The former president, who has ended a hunger strike staged in protest at trial conditions, is given to making speeches from the dock. Saddam could well expound on the sectarian bloodshed that has swept Iraq since the destruction of the Shi'ites' Golden Mosque in Samarra.

Saddam has justified some of the oppressive policies of his Sunni-dominated rule over three decades as necessary to holding Iraq together amid tensions between the Sunnis and majority Shi'ite Arabs as well as the ethnic Kurds in the north.

He and seven others are being tried for crimes against humanity in the killings of 148 Shi'ite villagers in 1982. His defense team, two of whom were killed after the trial began in October, accuse the Shi'ite- and Kurdish-led government of running a political show trial supported by the United States.

SOLDIERS KILLED

A U.S. soldier shot dead west of Baghdad was among more than 20 people killed on Monday. Local people said a roadside bomb blasted a British army patrol in the Shi'ite southern city of Amara on Tuesday. A spokesman said two soldiers were killed.

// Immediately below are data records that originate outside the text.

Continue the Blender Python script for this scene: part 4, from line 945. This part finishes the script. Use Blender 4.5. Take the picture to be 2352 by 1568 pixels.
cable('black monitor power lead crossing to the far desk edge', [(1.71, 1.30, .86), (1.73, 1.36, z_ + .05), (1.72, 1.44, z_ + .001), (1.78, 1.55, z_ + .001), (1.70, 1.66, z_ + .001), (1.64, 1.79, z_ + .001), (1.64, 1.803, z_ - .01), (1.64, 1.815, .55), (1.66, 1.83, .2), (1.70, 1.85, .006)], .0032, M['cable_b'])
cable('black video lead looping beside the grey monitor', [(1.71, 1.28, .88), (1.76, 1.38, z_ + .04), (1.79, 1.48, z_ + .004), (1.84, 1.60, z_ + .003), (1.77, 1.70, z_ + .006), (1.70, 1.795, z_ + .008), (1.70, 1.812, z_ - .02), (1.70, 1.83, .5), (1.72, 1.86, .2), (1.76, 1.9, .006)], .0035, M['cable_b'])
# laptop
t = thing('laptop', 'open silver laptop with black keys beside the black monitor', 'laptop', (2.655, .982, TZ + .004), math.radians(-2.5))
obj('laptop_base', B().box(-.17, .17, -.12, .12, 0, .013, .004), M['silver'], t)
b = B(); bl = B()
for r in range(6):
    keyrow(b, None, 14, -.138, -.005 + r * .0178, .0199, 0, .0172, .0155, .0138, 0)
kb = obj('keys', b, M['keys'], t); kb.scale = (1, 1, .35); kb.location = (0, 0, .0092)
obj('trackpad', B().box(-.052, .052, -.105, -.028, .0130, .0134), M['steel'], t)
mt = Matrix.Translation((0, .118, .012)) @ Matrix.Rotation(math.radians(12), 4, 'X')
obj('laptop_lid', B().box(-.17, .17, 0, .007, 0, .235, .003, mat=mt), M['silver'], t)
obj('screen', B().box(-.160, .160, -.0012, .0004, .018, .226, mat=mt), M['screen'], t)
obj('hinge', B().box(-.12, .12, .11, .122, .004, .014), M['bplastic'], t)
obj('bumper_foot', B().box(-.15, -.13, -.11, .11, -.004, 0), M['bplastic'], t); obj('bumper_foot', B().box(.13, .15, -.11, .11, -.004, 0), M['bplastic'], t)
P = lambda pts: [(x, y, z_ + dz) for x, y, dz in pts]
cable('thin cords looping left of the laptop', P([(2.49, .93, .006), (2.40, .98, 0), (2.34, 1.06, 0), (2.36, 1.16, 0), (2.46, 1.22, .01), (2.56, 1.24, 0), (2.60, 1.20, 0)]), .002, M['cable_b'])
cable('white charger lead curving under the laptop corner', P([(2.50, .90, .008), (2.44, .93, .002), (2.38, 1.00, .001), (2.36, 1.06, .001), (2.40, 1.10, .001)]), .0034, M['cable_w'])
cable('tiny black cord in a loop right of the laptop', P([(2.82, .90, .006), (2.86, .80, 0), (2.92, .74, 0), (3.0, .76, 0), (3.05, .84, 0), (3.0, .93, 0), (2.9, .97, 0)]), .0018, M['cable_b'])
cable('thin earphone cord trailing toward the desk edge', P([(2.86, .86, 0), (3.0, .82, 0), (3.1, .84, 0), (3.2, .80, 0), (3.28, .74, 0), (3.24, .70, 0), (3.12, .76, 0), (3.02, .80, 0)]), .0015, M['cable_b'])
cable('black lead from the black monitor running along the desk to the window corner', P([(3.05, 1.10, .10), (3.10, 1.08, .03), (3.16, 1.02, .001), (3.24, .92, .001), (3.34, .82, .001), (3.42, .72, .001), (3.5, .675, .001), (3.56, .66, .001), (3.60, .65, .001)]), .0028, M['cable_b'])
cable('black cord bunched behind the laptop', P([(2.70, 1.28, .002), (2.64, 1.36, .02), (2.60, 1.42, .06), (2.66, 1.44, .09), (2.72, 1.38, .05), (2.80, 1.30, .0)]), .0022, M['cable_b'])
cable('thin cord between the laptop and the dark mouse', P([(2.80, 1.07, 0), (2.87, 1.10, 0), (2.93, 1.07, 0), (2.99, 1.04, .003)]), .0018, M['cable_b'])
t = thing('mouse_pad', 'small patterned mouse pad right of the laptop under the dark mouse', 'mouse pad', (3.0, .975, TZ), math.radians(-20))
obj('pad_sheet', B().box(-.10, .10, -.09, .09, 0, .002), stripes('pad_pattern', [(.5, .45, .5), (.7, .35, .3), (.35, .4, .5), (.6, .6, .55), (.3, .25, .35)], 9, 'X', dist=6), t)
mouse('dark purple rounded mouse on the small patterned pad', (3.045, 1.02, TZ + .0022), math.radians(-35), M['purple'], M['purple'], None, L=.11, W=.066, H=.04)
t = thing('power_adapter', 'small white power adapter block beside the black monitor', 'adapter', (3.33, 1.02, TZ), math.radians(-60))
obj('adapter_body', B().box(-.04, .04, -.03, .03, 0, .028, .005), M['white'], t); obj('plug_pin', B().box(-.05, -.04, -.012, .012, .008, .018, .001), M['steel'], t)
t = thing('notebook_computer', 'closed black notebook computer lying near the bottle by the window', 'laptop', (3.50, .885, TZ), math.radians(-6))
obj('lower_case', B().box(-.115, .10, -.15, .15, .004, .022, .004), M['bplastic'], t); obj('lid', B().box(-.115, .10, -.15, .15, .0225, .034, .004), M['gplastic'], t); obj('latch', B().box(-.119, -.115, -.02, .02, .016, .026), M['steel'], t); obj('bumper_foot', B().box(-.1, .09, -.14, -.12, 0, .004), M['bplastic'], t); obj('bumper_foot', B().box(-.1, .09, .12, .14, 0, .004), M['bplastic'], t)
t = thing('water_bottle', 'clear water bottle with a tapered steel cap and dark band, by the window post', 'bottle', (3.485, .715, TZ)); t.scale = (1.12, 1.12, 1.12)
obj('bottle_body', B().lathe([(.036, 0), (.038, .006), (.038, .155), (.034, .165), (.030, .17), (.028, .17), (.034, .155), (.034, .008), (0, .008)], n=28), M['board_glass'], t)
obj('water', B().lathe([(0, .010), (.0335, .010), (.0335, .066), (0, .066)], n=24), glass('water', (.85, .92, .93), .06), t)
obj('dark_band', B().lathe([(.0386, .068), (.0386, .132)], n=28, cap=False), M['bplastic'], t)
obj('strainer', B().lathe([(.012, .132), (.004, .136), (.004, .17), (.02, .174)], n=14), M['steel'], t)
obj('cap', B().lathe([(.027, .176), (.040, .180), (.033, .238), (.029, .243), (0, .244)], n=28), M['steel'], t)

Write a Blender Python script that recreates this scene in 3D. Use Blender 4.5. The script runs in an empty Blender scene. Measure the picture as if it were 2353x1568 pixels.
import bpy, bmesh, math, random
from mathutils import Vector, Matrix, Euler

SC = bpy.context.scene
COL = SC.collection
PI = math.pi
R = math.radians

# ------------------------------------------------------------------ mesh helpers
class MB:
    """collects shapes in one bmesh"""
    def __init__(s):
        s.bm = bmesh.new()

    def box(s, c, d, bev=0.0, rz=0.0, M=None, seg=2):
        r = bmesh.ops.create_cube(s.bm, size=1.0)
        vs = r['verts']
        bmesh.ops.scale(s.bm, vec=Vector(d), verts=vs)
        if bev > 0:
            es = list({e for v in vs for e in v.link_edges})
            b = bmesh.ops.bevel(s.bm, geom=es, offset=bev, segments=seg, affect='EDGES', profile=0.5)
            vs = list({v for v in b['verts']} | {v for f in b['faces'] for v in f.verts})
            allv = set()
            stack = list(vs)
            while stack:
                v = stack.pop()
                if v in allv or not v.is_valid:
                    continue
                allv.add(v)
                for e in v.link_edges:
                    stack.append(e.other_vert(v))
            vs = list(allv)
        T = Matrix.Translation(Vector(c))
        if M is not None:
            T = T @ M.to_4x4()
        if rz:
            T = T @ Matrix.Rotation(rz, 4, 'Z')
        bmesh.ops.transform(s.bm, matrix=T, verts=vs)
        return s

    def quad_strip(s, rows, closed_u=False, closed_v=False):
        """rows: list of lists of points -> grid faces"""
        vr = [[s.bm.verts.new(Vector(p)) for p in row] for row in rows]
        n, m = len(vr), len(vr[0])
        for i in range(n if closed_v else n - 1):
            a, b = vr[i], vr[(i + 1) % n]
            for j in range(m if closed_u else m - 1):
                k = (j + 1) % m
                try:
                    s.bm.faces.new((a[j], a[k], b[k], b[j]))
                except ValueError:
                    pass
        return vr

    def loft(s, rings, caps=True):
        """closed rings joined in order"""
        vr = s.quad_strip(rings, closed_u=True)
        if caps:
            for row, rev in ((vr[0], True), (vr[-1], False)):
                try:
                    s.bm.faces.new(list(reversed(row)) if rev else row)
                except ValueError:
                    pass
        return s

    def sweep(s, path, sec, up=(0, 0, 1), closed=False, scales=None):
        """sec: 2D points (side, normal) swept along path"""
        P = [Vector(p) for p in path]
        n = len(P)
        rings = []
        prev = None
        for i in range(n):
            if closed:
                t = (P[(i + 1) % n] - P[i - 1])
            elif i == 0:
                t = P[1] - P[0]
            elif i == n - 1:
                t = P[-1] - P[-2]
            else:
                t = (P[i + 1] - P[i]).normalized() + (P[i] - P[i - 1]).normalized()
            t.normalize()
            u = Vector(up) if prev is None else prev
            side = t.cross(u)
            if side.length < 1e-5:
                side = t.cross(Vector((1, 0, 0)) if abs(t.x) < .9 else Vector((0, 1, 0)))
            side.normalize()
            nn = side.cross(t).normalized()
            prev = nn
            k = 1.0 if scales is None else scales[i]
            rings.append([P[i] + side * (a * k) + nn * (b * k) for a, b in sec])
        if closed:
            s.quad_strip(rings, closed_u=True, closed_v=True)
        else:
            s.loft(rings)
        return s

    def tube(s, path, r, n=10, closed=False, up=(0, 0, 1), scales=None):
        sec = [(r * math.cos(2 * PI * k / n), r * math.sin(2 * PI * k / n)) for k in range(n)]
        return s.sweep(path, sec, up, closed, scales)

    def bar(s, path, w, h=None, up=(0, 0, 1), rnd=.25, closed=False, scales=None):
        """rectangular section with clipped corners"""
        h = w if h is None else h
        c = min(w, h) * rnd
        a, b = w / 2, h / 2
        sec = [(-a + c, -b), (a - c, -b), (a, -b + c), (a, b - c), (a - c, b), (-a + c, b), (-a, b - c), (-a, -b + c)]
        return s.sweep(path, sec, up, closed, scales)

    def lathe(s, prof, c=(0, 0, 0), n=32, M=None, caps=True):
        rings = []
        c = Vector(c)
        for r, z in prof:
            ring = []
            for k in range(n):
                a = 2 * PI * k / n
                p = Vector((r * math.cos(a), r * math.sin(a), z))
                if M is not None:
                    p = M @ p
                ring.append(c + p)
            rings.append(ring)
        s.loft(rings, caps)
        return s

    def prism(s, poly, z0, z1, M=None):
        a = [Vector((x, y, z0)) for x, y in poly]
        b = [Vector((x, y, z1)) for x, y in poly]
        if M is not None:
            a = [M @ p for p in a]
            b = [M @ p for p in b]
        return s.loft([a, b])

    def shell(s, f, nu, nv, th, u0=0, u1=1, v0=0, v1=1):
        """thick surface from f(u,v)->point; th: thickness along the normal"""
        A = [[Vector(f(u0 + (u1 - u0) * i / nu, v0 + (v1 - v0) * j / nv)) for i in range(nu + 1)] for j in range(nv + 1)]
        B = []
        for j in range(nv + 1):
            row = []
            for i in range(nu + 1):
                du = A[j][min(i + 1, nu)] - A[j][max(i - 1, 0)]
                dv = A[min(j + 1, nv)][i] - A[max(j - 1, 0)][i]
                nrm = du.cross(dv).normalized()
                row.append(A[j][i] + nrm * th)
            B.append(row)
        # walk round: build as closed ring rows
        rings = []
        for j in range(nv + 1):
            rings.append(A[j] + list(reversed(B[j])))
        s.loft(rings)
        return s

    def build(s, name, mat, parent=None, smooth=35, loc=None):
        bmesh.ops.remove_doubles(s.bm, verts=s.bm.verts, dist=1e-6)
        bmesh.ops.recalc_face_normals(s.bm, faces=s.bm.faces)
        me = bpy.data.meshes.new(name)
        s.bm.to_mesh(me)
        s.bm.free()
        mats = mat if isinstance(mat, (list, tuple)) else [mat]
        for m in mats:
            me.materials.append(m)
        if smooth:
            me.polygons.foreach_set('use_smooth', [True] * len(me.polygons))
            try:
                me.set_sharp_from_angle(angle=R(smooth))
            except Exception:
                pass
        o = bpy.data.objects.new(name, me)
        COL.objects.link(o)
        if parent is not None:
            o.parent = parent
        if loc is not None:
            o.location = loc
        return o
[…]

A duty manager of Baghdad morgue said his unit had received 309 bodies since Wednesday, most of them victims of violence. Morgue data showed this was double the average -- it handled 10,080 bodies in 2005 -- but manager Qais Hassan denied a report that Baghdad morgue had taken in over 1,300 bodies in a week.

Iraqi and U.S. officials disputed police tallies of more than 200 killed in the first four days and said on Saturday only 119 had died across Iraq by then.

U.S. ambassador Zalmay Khalilzad, closely engaged in efforts to forge a unity government, told CNN Iraq "came to the brink of civil war" but said the present "crisis is over." He warned, however, that further flare-ups were possible.

The Sunni minority's main political bloc, however, said it was not ready to end the boycott of coalition talks which it announced in protest at reprisals against Sunni mosques.

Still fearful of reprisals, some families on both sides of Baghdad's religious divide abandoned homes where they felt threatened by neighbors -- or threw barricades up in streets.

But national leaders and many ordinary Iraqis insisted they believed in each other's goodwill. State television broadcast images of Shi'ites and Sunnis praying together in Baghdad.

Overnight curfews remain in force across Iraq.

Washington hopes for stability to let it start bringing home 136,000 U.S. troops now caught in the middle and trying to keep order. It has been pressing Shi'ite leaders to accept minority Sunnis in a national unity government since the Sunnis took part in U.S.-backed elections in December for the first time.